The engagement level of your team during the demo is one of the best predictors of adoption after purchase. If they’re bored or frustrated during a 45-minute demo, imagine how they’ll feel using it eight hours a day.
One more thing: don’t let the most vocal person dominate the discussion. Your quietest team member might have the most important insight about why a particular platform won’t work for the crew.
After the Demo: How to Compare and Make a Decision
You’ve sat through the demos. You’ve asked the questions. Your team has given their input. Now you have to actually decide.
This is where most contractors stall out. The demos blur together, everyone has an opinion, and making the wrong choice feels expensive. Here’s a simple framework to cut through the noise.
Build a comparison scorecard
Create a simple spreadsheet with your top three to five priorities down the left side and each software option across the top. Score each one on a 1-to-5 scale. Your priorities might include:
- Ease of use for the field crew
- Quality of estimating and job costing tools
- Mobile app experience
- Onboarding and support quality
- Total cost (including hidden fees)
- Integration with your existing tools (accounting, etc.)

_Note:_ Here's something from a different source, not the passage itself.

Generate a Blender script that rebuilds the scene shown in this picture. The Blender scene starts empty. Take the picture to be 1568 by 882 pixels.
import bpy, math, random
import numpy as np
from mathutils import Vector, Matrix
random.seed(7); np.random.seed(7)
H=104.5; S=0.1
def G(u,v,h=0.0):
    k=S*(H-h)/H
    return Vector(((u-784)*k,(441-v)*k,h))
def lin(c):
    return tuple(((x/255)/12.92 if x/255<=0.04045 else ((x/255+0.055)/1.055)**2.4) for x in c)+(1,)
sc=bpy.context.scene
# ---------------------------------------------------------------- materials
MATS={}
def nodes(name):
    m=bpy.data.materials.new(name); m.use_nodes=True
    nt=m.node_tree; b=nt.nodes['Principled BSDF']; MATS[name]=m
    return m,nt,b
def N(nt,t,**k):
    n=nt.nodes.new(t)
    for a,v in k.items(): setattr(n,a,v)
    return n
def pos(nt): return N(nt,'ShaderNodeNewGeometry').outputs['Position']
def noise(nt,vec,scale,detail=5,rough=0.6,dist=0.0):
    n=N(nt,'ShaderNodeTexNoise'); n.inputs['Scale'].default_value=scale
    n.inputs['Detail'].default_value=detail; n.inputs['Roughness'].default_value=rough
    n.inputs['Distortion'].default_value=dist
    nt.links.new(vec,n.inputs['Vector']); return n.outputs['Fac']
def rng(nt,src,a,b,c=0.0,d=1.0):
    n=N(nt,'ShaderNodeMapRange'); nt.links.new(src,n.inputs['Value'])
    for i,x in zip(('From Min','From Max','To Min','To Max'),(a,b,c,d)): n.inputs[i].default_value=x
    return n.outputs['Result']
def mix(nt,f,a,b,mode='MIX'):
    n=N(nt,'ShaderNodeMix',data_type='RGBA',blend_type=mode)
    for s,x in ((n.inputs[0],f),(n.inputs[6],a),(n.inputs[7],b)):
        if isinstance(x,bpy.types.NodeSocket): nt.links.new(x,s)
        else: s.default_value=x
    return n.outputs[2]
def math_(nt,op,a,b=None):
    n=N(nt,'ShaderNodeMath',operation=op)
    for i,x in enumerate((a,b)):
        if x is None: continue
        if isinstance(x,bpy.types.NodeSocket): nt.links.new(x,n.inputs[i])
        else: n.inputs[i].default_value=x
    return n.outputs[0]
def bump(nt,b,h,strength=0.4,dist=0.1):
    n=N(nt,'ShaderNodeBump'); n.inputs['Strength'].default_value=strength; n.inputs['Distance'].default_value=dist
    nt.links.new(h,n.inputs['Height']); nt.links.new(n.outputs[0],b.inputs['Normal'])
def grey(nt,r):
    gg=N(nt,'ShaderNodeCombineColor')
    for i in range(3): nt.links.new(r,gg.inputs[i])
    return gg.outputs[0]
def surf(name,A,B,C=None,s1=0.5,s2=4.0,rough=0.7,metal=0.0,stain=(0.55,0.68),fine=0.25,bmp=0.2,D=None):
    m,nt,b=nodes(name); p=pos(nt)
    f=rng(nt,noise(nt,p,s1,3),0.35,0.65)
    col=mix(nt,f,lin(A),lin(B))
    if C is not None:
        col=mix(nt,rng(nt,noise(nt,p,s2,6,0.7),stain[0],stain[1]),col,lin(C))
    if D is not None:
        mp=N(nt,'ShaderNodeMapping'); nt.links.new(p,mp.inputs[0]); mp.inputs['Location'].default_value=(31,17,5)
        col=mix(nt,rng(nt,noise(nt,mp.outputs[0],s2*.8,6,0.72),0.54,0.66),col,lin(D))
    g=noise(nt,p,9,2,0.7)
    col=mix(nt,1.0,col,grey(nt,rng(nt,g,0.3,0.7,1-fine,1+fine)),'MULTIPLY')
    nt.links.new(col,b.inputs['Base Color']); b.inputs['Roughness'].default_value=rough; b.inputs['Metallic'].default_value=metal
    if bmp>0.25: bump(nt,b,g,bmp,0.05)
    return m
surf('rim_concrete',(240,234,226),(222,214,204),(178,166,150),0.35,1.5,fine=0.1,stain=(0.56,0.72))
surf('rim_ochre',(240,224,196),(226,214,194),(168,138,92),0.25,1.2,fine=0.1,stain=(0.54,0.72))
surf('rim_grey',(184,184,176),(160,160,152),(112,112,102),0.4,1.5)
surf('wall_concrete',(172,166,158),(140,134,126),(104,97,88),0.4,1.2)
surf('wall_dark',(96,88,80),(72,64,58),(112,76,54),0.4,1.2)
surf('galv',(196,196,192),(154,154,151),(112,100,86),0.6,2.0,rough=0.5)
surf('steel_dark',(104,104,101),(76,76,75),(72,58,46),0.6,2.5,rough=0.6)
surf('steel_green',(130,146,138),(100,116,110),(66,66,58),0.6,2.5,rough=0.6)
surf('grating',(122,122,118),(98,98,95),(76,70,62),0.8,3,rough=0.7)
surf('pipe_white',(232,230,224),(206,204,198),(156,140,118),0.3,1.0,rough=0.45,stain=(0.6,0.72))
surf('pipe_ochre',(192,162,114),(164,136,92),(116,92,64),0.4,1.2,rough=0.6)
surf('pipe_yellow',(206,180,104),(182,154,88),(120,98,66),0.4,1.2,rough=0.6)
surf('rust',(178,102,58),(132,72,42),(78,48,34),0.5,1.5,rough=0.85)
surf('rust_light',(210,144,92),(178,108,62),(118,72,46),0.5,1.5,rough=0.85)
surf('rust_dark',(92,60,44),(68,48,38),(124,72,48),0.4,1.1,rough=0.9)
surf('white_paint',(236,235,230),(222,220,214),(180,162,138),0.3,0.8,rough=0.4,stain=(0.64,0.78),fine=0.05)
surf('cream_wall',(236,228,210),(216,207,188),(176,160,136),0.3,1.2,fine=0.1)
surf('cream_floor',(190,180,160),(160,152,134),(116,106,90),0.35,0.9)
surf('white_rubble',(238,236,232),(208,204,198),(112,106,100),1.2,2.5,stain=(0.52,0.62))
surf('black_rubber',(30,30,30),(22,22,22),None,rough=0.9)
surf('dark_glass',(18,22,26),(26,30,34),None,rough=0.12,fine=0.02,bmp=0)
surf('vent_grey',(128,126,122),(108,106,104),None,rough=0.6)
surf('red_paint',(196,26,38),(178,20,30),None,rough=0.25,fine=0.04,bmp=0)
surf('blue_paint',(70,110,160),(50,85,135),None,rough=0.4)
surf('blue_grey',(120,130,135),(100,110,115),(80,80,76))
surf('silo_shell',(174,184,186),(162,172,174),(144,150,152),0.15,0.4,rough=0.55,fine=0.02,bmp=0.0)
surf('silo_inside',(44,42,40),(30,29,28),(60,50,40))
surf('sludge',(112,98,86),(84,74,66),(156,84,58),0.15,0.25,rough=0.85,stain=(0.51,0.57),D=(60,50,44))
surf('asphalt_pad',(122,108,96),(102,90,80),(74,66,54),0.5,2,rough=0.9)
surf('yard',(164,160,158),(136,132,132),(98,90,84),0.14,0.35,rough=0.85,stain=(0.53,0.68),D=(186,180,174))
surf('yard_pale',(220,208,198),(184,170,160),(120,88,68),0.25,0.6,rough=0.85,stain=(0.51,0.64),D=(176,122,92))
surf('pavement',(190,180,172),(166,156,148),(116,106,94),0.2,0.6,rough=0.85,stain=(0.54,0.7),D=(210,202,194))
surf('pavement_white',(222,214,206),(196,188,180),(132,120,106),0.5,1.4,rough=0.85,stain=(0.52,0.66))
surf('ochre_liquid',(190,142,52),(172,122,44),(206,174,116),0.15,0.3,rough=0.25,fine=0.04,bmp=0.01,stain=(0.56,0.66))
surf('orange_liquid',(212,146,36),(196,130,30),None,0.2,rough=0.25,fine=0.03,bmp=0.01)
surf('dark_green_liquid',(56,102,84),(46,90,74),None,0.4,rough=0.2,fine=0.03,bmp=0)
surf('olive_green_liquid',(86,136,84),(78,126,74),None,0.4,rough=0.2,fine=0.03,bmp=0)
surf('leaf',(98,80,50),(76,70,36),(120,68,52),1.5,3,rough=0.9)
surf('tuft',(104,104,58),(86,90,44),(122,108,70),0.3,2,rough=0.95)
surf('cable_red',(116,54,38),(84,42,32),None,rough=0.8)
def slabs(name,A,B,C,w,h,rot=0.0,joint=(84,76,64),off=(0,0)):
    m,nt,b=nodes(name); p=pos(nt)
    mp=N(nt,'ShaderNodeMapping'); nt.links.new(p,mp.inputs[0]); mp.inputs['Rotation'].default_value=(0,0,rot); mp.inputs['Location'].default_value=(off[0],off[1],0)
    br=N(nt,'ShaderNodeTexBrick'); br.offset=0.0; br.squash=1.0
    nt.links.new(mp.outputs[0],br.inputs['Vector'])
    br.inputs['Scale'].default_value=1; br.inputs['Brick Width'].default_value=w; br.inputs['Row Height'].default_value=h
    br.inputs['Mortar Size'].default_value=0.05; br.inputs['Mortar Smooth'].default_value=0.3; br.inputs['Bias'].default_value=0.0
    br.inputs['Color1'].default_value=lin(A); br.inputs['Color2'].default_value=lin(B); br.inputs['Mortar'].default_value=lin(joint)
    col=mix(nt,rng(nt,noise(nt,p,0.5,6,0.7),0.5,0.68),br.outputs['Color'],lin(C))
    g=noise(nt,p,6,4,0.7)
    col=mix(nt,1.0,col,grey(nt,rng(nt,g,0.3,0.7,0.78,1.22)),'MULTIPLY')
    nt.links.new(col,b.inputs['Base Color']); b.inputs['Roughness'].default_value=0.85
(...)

Weight the categories if some matter more than others. If your number one problem is that your estimating process takes too long, that category should carry more weight than, say, document management.
Check references
Ask every vendor for two or three references from contractors in your trade and your size range. When you call those references, ask specific questions:
- “How long did it take your team to actually start using the software consistently?”
- “What’s the one thing you wish you’d known before signing up?”
- “Have you ever had a major issue? How did support handle it?”
- “Would you choose this software again?”
The answers to these questions are worth more than anything you saw in the demo.
Do the math
Software cost is not just the monthly subscription. Factor in:
- Setup and onboarding fees
- Time your team spends learning the new system (this is real money)
- Any productivity dip during the transition
- Cost of running two systems in parallel during the switch
Then compare that total investment against the time and money you expect to save. Our ROI guide walks you through exactly how to calculate this.
Make the call
At some point, you have to decide. Here’s the truth: there is no perfect software. Every platform has tradeoffs. What you’re looking for is the one that fits your workflow best, has strong support, and is built for contractors like you.
Don’t let analysis paralysis cost you more than picking the “wrong” software would. If you’ve done the work outlined in this guide, you’ll make a solid choice. And if something doesn’t work out, the best platforms make it easy to get started fast with short contract commitments and straightforward pricing so you’re never locked in.
See how Projul makes this easy. Schedule a free demo to get started.
The construction software demo is your window into what daily life will look like with a new platform. Use it wisely, ask the hard questions, involve your team, and make a decision based on data instead of gut feelings alone. Your future self (and your crew) will thank you for it.